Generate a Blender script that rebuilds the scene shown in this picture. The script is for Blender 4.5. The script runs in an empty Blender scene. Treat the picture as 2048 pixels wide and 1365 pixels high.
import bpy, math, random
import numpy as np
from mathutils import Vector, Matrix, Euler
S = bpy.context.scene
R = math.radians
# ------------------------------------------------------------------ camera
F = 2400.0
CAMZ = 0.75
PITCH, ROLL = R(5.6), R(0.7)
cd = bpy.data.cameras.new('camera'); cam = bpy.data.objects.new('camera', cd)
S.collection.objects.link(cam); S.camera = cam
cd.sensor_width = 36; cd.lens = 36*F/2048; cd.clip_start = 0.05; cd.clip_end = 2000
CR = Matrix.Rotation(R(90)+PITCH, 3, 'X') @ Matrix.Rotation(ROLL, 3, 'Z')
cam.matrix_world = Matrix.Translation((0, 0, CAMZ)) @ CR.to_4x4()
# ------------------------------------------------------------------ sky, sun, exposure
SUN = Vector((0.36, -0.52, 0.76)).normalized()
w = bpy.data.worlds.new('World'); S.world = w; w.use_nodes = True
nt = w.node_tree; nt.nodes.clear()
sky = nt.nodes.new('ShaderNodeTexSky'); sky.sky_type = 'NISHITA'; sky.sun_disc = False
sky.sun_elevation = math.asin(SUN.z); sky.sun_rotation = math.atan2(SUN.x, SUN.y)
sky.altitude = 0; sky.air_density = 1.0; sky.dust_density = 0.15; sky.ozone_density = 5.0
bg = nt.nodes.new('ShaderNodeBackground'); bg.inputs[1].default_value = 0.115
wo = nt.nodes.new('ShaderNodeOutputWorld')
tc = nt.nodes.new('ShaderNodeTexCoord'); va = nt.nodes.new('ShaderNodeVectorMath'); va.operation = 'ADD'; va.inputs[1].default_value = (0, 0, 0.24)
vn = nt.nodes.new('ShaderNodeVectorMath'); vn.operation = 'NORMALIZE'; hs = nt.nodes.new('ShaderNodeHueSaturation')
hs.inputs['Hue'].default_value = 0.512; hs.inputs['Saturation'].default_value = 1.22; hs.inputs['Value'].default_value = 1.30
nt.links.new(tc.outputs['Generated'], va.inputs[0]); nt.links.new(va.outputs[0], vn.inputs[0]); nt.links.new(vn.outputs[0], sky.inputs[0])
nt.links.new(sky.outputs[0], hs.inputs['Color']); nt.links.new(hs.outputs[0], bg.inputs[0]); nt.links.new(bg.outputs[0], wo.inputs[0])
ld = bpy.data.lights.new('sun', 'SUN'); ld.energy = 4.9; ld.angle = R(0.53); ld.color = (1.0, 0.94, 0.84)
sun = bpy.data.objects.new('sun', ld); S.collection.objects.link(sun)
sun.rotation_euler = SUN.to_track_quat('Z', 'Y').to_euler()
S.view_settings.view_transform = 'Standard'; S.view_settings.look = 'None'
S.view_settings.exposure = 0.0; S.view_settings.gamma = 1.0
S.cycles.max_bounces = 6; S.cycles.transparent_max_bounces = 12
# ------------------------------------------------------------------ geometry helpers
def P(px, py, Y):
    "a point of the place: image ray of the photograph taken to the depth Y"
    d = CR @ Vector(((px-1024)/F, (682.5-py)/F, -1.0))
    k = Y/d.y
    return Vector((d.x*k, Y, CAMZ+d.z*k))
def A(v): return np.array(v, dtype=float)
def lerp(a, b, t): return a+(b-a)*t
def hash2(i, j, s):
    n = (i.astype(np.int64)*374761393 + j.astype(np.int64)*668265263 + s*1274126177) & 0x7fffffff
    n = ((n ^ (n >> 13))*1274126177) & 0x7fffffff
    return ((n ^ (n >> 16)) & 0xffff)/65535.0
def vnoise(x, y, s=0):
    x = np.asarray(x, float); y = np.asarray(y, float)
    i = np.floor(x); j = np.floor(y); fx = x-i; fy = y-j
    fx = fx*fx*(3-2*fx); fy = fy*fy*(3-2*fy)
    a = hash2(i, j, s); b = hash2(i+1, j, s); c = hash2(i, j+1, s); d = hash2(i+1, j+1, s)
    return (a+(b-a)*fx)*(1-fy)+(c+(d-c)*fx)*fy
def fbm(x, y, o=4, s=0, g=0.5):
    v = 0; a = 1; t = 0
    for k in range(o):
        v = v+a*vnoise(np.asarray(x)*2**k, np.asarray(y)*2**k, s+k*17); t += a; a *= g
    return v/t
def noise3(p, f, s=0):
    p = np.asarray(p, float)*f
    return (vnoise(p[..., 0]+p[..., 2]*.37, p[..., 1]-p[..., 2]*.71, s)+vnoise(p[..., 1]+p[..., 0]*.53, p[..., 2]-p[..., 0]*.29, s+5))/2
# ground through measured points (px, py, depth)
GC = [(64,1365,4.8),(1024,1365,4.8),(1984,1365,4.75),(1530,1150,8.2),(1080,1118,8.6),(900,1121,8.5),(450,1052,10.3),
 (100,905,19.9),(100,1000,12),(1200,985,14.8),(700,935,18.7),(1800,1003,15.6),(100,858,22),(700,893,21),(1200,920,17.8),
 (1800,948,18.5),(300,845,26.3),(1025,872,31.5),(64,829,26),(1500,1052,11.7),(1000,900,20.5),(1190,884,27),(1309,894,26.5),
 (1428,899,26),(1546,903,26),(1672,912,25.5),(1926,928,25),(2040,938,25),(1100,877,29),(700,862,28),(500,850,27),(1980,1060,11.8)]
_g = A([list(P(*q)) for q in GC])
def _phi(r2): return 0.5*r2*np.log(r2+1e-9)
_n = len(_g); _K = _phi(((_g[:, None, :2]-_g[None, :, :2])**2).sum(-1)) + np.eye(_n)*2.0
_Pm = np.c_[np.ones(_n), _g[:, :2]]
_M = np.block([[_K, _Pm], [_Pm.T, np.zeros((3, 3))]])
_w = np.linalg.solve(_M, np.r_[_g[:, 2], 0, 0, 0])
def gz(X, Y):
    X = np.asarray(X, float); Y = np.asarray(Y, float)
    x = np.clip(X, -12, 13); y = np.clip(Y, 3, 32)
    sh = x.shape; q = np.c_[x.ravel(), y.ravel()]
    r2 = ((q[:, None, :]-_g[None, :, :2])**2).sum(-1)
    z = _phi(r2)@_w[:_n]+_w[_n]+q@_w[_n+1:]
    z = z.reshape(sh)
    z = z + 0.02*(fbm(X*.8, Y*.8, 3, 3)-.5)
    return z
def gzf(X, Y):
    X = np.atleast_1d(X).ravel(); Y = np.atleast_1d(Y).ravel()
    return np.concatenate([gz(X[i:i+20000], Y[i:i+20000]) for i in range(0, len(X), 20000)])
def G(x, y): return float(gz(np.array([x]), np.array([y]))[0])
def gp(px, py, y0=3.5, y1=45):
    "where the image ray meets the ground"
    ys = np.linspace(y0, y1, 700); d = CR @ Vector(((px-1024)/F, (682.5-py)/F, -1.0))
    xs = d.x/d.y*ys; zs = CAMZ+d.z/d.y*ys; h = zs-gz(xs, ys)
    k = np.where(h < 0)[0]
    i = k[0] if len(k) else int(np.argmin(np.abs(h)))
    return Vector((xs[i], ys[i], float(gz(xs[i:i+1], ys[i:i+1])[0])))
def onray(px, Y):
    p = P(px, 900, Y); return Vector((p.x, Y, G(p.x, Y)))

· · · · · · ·

Problem to work on — Repeat the material above in full, quoting it exactly.

Reply to the task —
Generate a Blender script that rebuilds the scene shown in this picture. The script is for Blender 4.5. The script runs in an empty Blender scene. Treat the picture as 2048 pixels wide and 1365 pixels high.
import bpy, math, random
import numpy as np
from mathutils import Vector, Matrix, Euler
S = bpy.context.scene
R = math.radians
# ------------------------------------------------------------------ camera
F = 2400.0
CAMZ = 0.75
PITCH, ROLL = R(5.6), R(0.7)
cd = bpy.data.cameras.new('camera'); cam = bpy.data.objects.new('camera', cd)
S.collection.objects.link(cam); S.camera = cam
cd.sensor_width = 36; cd.lens = 36*F/2048; cd.clip_start = 0.05; cd.clip_end = 2000
CR = Matrix.Rotation(R(90)+PITCH, 3, 'X') @ Matrix.Rotation(ROLL, 3, 'Z')
cam.matrix_world = Matrix.Translation((0, 0, CAMZ)) @ CR.to_4x4()
# ------------------------------------------------------------------ sky, sun, exposure
SUN = Vector((0.36, -0.52, 0.76)).normalized()
w = bpy.data.worlds.new('World'); S.world = w; w.use_nodes = True
nt = w.node_tree; nt.nodes.clear()
sky = nt.nodes.new('ShaderNodeTexSky'); sky.sky_type = 'NISHITA'; sky.sun_disc = False
sky.sun_elevation = math.asin(SUN.z); sky.sun_rotation = math.atan2(SUN.x, SUN.y)
sky.altitude = 0; sky.air_density = 1.0; sky.dust_density = 0.15; sky.ozone_density = 5.0
bg = nt.nodes.new('ShaderNodeBackground'); bg.inputs[1].default_value = 0.115
wo = nt.nodes.new('ShaderNodeOutputWorld')
tc = nt.nodes.new('ShaderNodeTexCoord'); va = nt.nodes.new('ShaderNodeVectorMath'); va.operation = 'ADD'; va.inputs[1].default_value = (0, 0, 0.24)
vn = nt.nodes.new('ShaderNodeVectorMath'); vn.operation = 'NORMALIZE'; hs = nt.nodes.new('ShaderNodeHueSaturation')
hs.inputs['Hue'].default_value = 0.512; hs.inputs['Saturation'].default_value = 1.22; hs.inputs['Value'].default_value = 1.30
nt.links.new(tc.outputs['Generated'], va.inputs[0]); nt.links.new(va.outputs[0], vn.inputs[0]); nt.links.new(vn.outputs[0], sky.inputs[0])
nt.links.new(sky.outputs[0], hs.inputs['Color']); nt.links.new(hs.outputs[0], bg.inputs[0]); nt.links.new(bg.outputs[0], wo.inputs[0])
ld = bpy.data.lights.new('sun', 'SUN'); ld.energy = 4.9; ld.angle = R(0.53); ld.color = (1.0, 0.94, 0.84)
sun = bpy.data.objects.new('sun', ld); S.collection.objects.link(sun)
sun.rotation_euler = SUN.to_track_quat('Z', 'Y').to_euler()
S.view_settings.view_transform = 'Standard'; S.view_settings.look = 'None'
S.view_settings.exposure = 0.0; S.view_settings.gamma = 1.0
S.cycles.max_bounces = 6; S.cycles.transparent_max_bounces = 12
# ------------------------------------------------------------------ geometry helpers
def P(px, py, Y):
    "a point of the place: image ray of the photograph taken to the depth Y"
    d = CR @ Vector(((px-1024)/F, (682.5-py)/F, -1.0))
    k = Y/d.y
    return Vector((d.x*k, Y, CAMZ+d.z*k))
def A(v): return np.array(v, dtype=float)
def lerp(a, b, t): return a+(b-a)*t
def hash2(i, j, s):
    n = (i.astype(np.int64)*374761393 + j.astype(np.int64)*668265263 + s*1274126177) & 0x7fffffff
    n = ((n ^ (n >> 13))*1274126177) & 0x7fffffff
    return ((n ^ (n >> 16)) & 0xffff)/65535.0
def vnoise(x, y, s=0):
    x = np.asarray(x, float); y = np.asarray(y, float)
    i = np.floor(x); j = np.floor(y); fx = x-i; fy = y-j
    fx = fx*fx*(3-2*fx); fy = fy*fy*(3-2*fy)
    a = hash2(i, j, s); b = hash2(i+1, j, s); c = hash2(i, j+1, s); d = hash2(i+1, j+1, s)
    return (a+(b-a)*fx)*(1-fy)+(c+(d-c)*fx)*fy
def fbm(x, y, o=4, s=0, g=0.5):
    v = 0; a = 1; t = 0
    for k in range(o):
        v = v+a*vnoise(np.asarray(x)*2**k, np.asarray(y)*2**k, s+k*17); t += a; a *= g
    return v/t
def noise3(p, f, s=0):
    p = np.asarray(p, float)*f
    return (vnoise(p[..., 0]+p[..., 2]*.37, p[..., 1]-p[..., 2]*.71, s)+vnoise(p[..., 1]+p[..., 0]*.53, p[..., 2]-p[..., 0]*.29, s+5))/2
# ground through measured points (px, py, depth)
GC = [(64,1365,4.8),(1024,1365,4.8),(1984,1365,4.75),(1530,1150,8.2),(1080,1118,8.6),(900,1121,8.5),(450,1052,10.3),
 (100,905,19.9),(100,1000,12),(1200,985,14.8),(700,935,18.7),(1800,1003,15.6),(100,858,22),(700,893,21),(1200,920,17.8),
 (1800,948,18.5),(300,845,26.3),(1025,872,31.5),(64,829,26),(1500,1052,11.7),(1000,900,20.5),(1190,884,27),(1309,894,26.5),
 (1428,899,26),(1546,903,26),(1672,912,25.5),(1926,928,25),(2040,938,25),(1100,877,29),(700,862,28),(500,850,27),(1980,1060,11.8)]
_g = A([list(P(*q)) for q in GC])
def _phi(r2): return 0.5*r2*np.log(r2+1e-9)
_n = len(_g); _K = _phi(((_g[:, None, :2]-_g[None, :, :2])**2).sum(-1)) + np.eye(_n)*2.0
_Pm = np.c_[np.ones(_n), _g[:, :2]]
_M = np.block([[_K, _Pm], [_Pm.T, np.zeros((3, 3))]])
_w = np.linalg.solve(_M, np.r_[_g[:, 2], 0, 0, 0])
def gz(X, Y):
    X = np.asarray(X, float); Y = np.asarray(Y, float)
    x = np.clip(X, -12, 13); y = np.clip(Y, 3, 32)
    sh = x.shape; q = np.c_[x.ravel(), y.ravel()]
    r2 = ((q[:, None, :]-_g[None, :, :2])**2).sum(-1)
    z = _phi(r2)@_w[:_n]+_w[_n]+q@_w[_n+1:]
    z = z.reshape(sh)
    z = z + 0.02*(fbm(X*.8, Y*.8, 3, 3)-.5)
    return z
def gzf(X, Y):
    X = np.atleast_1d(X).ravel(); Y = np.atleast_1d(Y).ravel()
    return np.concatenate([gz(X[i:i+20000], Y[i:i+20000]) for i in range(0, len(X), 20000)])
def G(x, y): return float(gz(np.array([x]), np.array([y]))[0])
def gp(px, py, y0=3.5, y1=45):
    "where the image ray meets the ground"
    ys = np.linspace(y0, y1, 700); d = CR @ Vector(((px-1024)/F, (682.5-py)/F, -1.0))
    xs = d.x/d.y*ys; zs = CAMZ+d.z/d.y*ys; h = zs-gz(xs, ys)
    k = np.where(h < 0)[0]
    i = k[0] if len(k) else int(np.argmin(np.abs(h)))
    return Vector((xs[i], ys[i], float(gz(xs[i:i+1], ys[i:i+1])[0])))
def onray(px, Y):
    p = P(px, 900, Y); return Vector((p.x, Y, G(p.x, Y)))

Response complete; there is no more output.